Warning: this post contains spoilers for Dorothy Dunnett’s Lymond Chronicles, including all books in the series.
At this point, I’m going to assume that you’ve already read my reviews for Checkmate and The Ringed Castle, so you should know that this review is going to talk about things like how beautiful Dorothy Dunnett’s writing is, how fascinating her tragic antihero is, and how seamlessly the historical context and geopolitical maneuvering is blended with the fictional story of Sir Francis Crawford comte de Lymond and Seveigny, because those characteristics were not unique to the final two books; they were the defining traits of the entire series. One day, I’ll have been doing this site long enough that I won’t have to shoehorn in reviews of the previous books in the series that I read before the site was up when I do these series reviews, but that isn’t today.

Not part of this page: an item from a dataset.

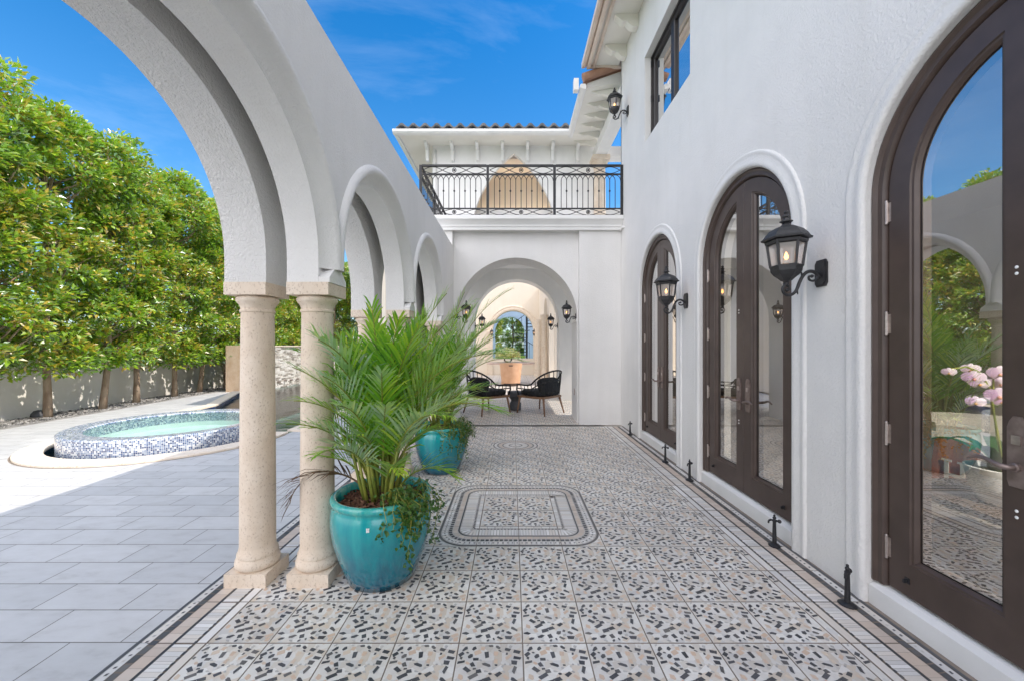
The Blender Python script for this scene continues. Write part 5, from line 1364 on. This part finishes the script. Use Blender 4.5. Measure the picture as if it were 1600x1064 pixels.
stem2 = [Vector((0.01,0.0,0.17)),Vector((0.0,0.03,0.36)),Vector((-0.02,0.03,0.54)),Vector((-0.02,0.03,0.68)),Vector((-0.03,0.02,0.75))]
m.tube(stem, 0.005, 6); m.tube(stem2, 0.004, 6); m.build('flower_stem', PALMSTEM, orc, smooth=True)
fpos = [(-.27,.03,.73,.62),(-.165,.0,.70,.95),(-.125,.05,.745,.8),(-.03,-.01,.725,1.0),(.02,.03,.665,.9),(-.085,.04,.665,.85),(-.085,-.05,.605,1.1),(-.155,.0,.565,.8),(-.01,.0,.57,.85)]
for (x, y, z, s) in fpos:
    m = local(); c = Vector((x,y,z)); nrm = Vector((-0.7,-0.72,0.05)).normalized(); u = nrm.cross(Vector((0,0,1))).normalized(); v = u.cross(nrm)
    for a, L, W in ((90,.042,.034),(15,.05,.055),(165,.05,.055),(215,.040,.030),(325,.040,.030)):
        d = u*math.cos(R(a)) + v*math.sin(R(a)); sdv = d.cross(nrm).normalized(); pts = []
        for k in range(10):
            t = 2*PI*k/10; pts.append(c + d*s*L*(0.55+0.5*math.cos(t)) + sdv*s*W*0.5*math.sin(t) + nrm*(0.004-0.010*(0.5+0.5*math.cos(t))))
        m.add([c+d*s*L*.55+nrm*.004] + pts, [(0,1+k,1+(k+1)%10) for k in range(10)], 0)
    m.ball(c+nrm*0.008-v*0.008, 0.009*s, 6, 5, mi=1)
    m.build('blossom', [PETAL, LIP], orc, smooth=True, fix=False)
# armchair with throw
ac = thing('lounge_chair', 'pale upholstered chair seen through the nearest door', 'armchair', (3.9,3.3,0.126))
m = MB(); m.lathe([(0.02,0.25),(0.43,0.25),(0.46,0.32),(0.47,0.72),(0.43,0.79),(0.36,0.76),(0.345,0.53)], (3.92,3.25,0), 36, R(-100), R(170)); m.build('backrest', LINEN, ac, smooth=True, autos=50)
m = MB(); m.lathe([(0.02,0.30),(0.33,0.30),(0.35,0.36),(0.35,0.46),(0.31,0.51),(0.02,0.52)], (3.92,3.25,0), 30); m.build('seat', LINEN, ac, smooth=True, autos=50)
for x in (3.68,4.14):
    for y in (3.0,3.48):
        m = MB(); m.box(x,x+.04,y,y+.04,0.127,0.25); m.build('leg', DARKWOOD, ac)
th = thing('throw_blanket', 'pale and rust coloured throw with a large letter H on the chair', 'blanket', (3.42,3.1,0.3))
fth = lambda a, z, o: (3.44-o+0.10*math.sin(z*2.2)*0, a, z)
m = MB(); rings = [[fth(2.88+0.85*i/14, z, 0.02+0.012*math.sin(i*1.3)) for i in range(15)] for z in (0.30,0.45,0.60,0.72)]
rings2 = [[(3.44+0.25, 2.88+0.85*i/14, 0.75) for i in range(15)], [(4.1, 2.88+0.85*i/14, 0.72) for i in range(15)]]
m.loft(rings+rings2, closed=False); m.build('cloth', LINEN, th, smooth=True, fix=False)
m = MB(); rings = [[fth(2.92+0.045*i+0.14*(0.75-z), z, 0.038+0.005*math.sin(i*1.3)) for i in range(8)] for z in (0.31,0.45,0.60,0.735)]
m.loft(rings, closed=False); m.build('rust_band', RUST, th, fix=False)
m = MB()
for (a0_, a1_, z0_, z1_) in ((3.02,3.05,.36,.56),(3.13,3.16,.36,.56),(3.05,3.13,.45,.472),(3.00,3.07,.345,.36),(3.11,3.18,.345,.36),(3.00,3.07,.56,.575),(3.11,3.18,.56,.575)):
    m.prism([(a0_,z0_),(a1_,z0_),(a1_,z1_),(a0_,z1_)], fth, 0.048, 0.054)
m.build('letter', LINEN, th)
th.location.y -= 0.075; th.location.z -= 0.05
pic = thing('wall_picture', 'framed dark landscape picture on the inner wall of the house', 'picture', (6.55,3.2,1.6))
m = MB(); m.box(6.56,6.598,2.5,3.9,1.2,2.1); m.build('frame', DARKWOOD, pic)
m = MB(); m.box(6.55,6.5595,2.56,3.84,1.26,2.04); m.build('canvas', mk('painted_canvas', (0.10,0.14,0.20), (0.35,0.30,0.25), ns=3, rough=0.7), pic)

# ------------------------------------------------------------------ world, sun, camera
CL0, CL1, CLB = 0.50, 0.75, 8.6
sc = bpy.context.scene
w = bpy.data.worlds.new('World'); sc.world = w; w.use_nodes = True; nt = w.node_tree; nt.nodes.clear()
sky = N(nt, 'ShaderNodeTexSky'); sky.sky_type = 'NISHITA'; sky.sun_disc = False
sky.sun_elevation = math.asin(SUN_TO.z); sky.sun_rotation = math.atan2(SUN_TO.x, SUN_TO.y)
sky.altitude = 0; sky.air_density = 1.0; sky.dust_density = 0.7; sky.ozone_density = 2.5
hs = N(nt, 'ShaderNodeHueSaturation'); hs.inputs['Saturation'].default_value = 1.48; hs.inputs['Hue'].default_value = 0.5; hs.inputs["Value"].default_value = 0.81
nt.links.new(sky.outputs[0], hs.inputs['Color'])
tc = N(nt, 'ShaderNodeTexCoord'); mp = N(nt, 'ShaderNodeMapping'); mp.inputs['Scale'].default_value = (1.3,2.6,6.0); mp.inputs['Rotation'].default_value = (0.1,0.15,0.5)
nt.links.new(tc.outputs['Generated'], mp.inputs['Vector'])
cn = N(nt, 'ShaderNodeTexNoise'); cn.inputs['Scale'].default_value = 1.3; cn.inputs['Detail'].default_value = 8; cn.inputs['Roughness'].default_value = 0.6; cn.inputs['Distortion'].default_value = 0.5
nt.links.new(mp.outputs[0], cn.inputs['Vector'])
cr = ramp(nt, [(0.50,(0,0,0)),(0.85,(0.14,0.14,0.14))]); nt.links.new(cn.outputs['Fac'], cr.inputs['Fac'])
mx0 = N(nt, 'ShaderNodeMixRGB'); mx0.inputs['Color2'].default_value = (5.5,6.0,6.6,1)
nt.links.new(cr.outputs['Color'], mx0.inputs['Fac']); szz = N(nt, 'ShaderNodeSeparateXYZ'); nt.links.new(tc.outputs['Generated'], szz.inputs[0])
iz = N(nt, 'ShaderNodeMath', operation='SUBTRACT', use_clamp=True); iz.inputs[0].default_value = 1; nt.links.new(szz.outputs['Z'], iz.inputs[1])
pz = N(nt, 'ShaderNodeMath', operation='POWER'); pz.inputs[1].default_value = 2.6; nt.links.new(iz.outputs[0], pz.inputs[0])
qz = N(nt, 'ShaderNodeMath', operation='MULTIPLY'); qz.inputs[1].default_value = 0.5; nt.links.new(pz.outputs[0], qz.inputs[0])
mh = N(nt, 'ShaderNodeMixRGB'); mh.inputs['Color2'].default_value = (1.7,2.6,3.5,1); nt.links.new(qz.outputs[0], mh.inputs['Fac']); nt.links.new(hs.outputs[0], mh.inputs['Color1'])
nt.links.new(mh.outputs['Color'], mx0.inputs['Color1'])
# bright cloud bank added in the unseen southern sky behind the camera, as fill light
sx = N(nt, 'ShaderNodeSeparateXYZ'); nt.links.new(tc.outputs['Generated'], sx.inputs[0])
c2 = N(nt, 'ShaderNodeTexNoise'); c2.inputs['Scale'].default_value = 2.2; c2.inputs['Detail'].default_value = 7; nt.links.new(tc.outputs['Generated'], c2.inputs['Vector'])
ma = N(nt, 'ShaderNodeMath', operation='MULTIPLY_ADD'); ma.inputs[1].default_value = -1.0; nt.links.new(sx.outputs['Y'], ma.inputs[0]); nt.links.new(c2.outputs['Fac'], ma.inputs[2])
cr2 = ramp(nt, [(CL0,(0,0,0)),(CL1,(1,1,1))]); nt.links.new(ma.outputs[0], cr2.inputs['Fac'])
mx = N(nt, 'ShaderNodeMixRGB'); mx.inputs['Color2'].default_value = (CLB*1.0,CLB*1.0,CLB*1.08,1)
nt.links.new(cr2.outputs['Color'], mx.inputs['Fac']); nt.links.new(mx0.outputs['Color'], mx.inputs['Color1'])
bg = N(nt, 'ShaderNodeBackground'); bg.inputs['Strength'].default_value = 0.15; nt.links.new(mx.outputs[0], bg.inputs['Color'])
wo = N(nt, 'ShaderNodeOutputWorld'); nt.links.new(bg.outputs[0], wo.inputs['Surface'])
sl = bpy.data.lights.new('sun', 'SUN'); sl.energy = 2.2; sl.angle = R(0.5); sl.color = (1.0,0.92,0.82)
so = bpy.data.objects.new('sun', sl); C.objects.link(so); so.rotation_euler = (-SUN_TO).to_track_quat('-Z','Y').to_euler(); so.location = (20,-3,25)
cam = bpy.data.cameras.new('camera'); cam.sensor_width = 36; cam.lens = 615/1600*36; cam.shift_y = 0.005; cam.clip_end = 2000; cam.clip_start = 0.05
co = bpy.data.objects.new('camera', cam); C.objects.link(co); co.location = (0,0,H); co.rotation_euler = (R(90),0,0); sc.camera = co
sc.view_settings.view_transform = 'Standard'; sc.view_settings.look = 'None'; sc.view_settings.gamma = 1; sc.view_settings.exposure = 1.02; sc.view_settings.use_curve_mapping = False
sc.cycles.max_bounces = 10; sc.cycles.diffuse_bounces = 6; sc.cycles.glossy_bounces = 5; sc.cycles.transparent_max_bounces = 12; sc.cycles.sample_clamp_indirect = 6
try: sc.cycles.use_denoising = True
except Exception: pass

Usually, I have a clear favorite out of the books in a series, or at least a clear least favorite, but that isn’t the case here. Each book has things about it that make it superior to the others, and each also has some things about it which are surpassed in others. Sometimes, those are even the same thing, like in the case of Checkmate, which I could call the best book in the series, and also can’t call the best book of the series, because of the character-centric plot. In The Game of Kings, we have what I will call classic Lymond Chronicles: a western European historical context, an intricate plot that we don’t fully see until the end, and Crawford being amazing at everything except dealing with his family (well, that last can be carried across the whole series, really). It also has probably the best action scene in the whole series, in its climactic sword duel. Unfortunately, until the end we don’t get a very good grasp of Crawford’s motivations.
Queen’s Play follows up on the motivations that we finally discover near the end of the first book, where Crawford is willing to do just about anything for his beloved Scotland, including make himself out to be a reckless, womanizing drunkard (and it’s never entirely made clear whether or not he really is those things) in order to be a spy in France. It’s a political intrigue kind of plot so complex that the reader is never entirely certain whether the action is all part of the show, or if something is actually going wrong. Which is not a criticism: it’s a technique that Dunnett uses throughout the series, and which is part of what makes these books so fascinating.
Then, in The Disorderly Knights, Dunnett starts a more linked part of the series. Where the first two books could mostly stand on their own, the third and fourth are strongly linked, as are the fifth and sixth. This one starts to expand the series’ world, exposing us to other parts of historical Europe, and gives Crawford a distinctive enemy who might actually be his match in wit, rhetoric, intricate plotting, and pure skill…except he’s the bad guy. Exactly why he’s the bad guy is not entirely made clear, and in fact you don’t even know he’s the main antagonist until well into the book. Actually, if these stories didn’t turn so strongly on Crawford himself, some of the plotting would be really off-putting, but because it’s Francis Crawford, it works.
The fourth book brings Crawford’s evil twin (not actually twins) back, and this time we travel to eastern Europe, where there are Sultans and Seraglios. Although Crawford has been established before as a somewhat unreliable narrator, that hasn’t paid off until these last three books, starting with Pawn in Frankincense. Crawford is out to thwart his antagonist from doing…something. It’s not exactly clear, but he has Crawford’s child, and an identical child that’s the antagonist’s, and they chase the children across most of Europe. It is also in this book that we begin to see that Crawford is more than a little unstable. Yet of all the books, this one’s ending felt the most contrived, with a giant, living chess game? If there’s a weak link in the series, it’s probably this one.
There’s a reason that these are called the Lymond Chronicles, and it’s because of the simple fact that they are truly about Crawford (we won’t get into the fact that Lymond is actually a place, but Crawford often goes by it like it’s his last name – it sounds confusing, which it can be, but it’s also one of those great historical points to which the series is faithful). The first two books are more historical fiction, with Crawford serving as a sort of plot device to move the story along, while the rest of the series is more closely following him, with the history serving as a sort of stage setting. Yet it really is Crawford who makes the whole series so compelling. He’s kind of a hero, kind of an antihero. In the way of the hero, he’s astonishingly skilled at just about everything he does, and stands head and shoulders above most of the people he encounters. Yet he has the emotional arc of an antihero, including some significant self-destructive tendencies.
Which is why I am still struggling with the ending to Checkmate. Crawford, in the end, gets a happy ending, and as horrible as it sounds, I’m not entirely certain that he should have had one. It seemed to me like, although it seems cruel, he should have had a tragic ending, a feeling not helped by the fact that he is brought almost to the point of death and then miraculously brought back by the power of a promise to his mother.
If you like fantasy, historical fiction, realistic fiction, or even drama, there is something for you to enjoy in the Lymond Chronicles. I have a pathological compulsion against finding anything perfect, but this six book series certainly comes close.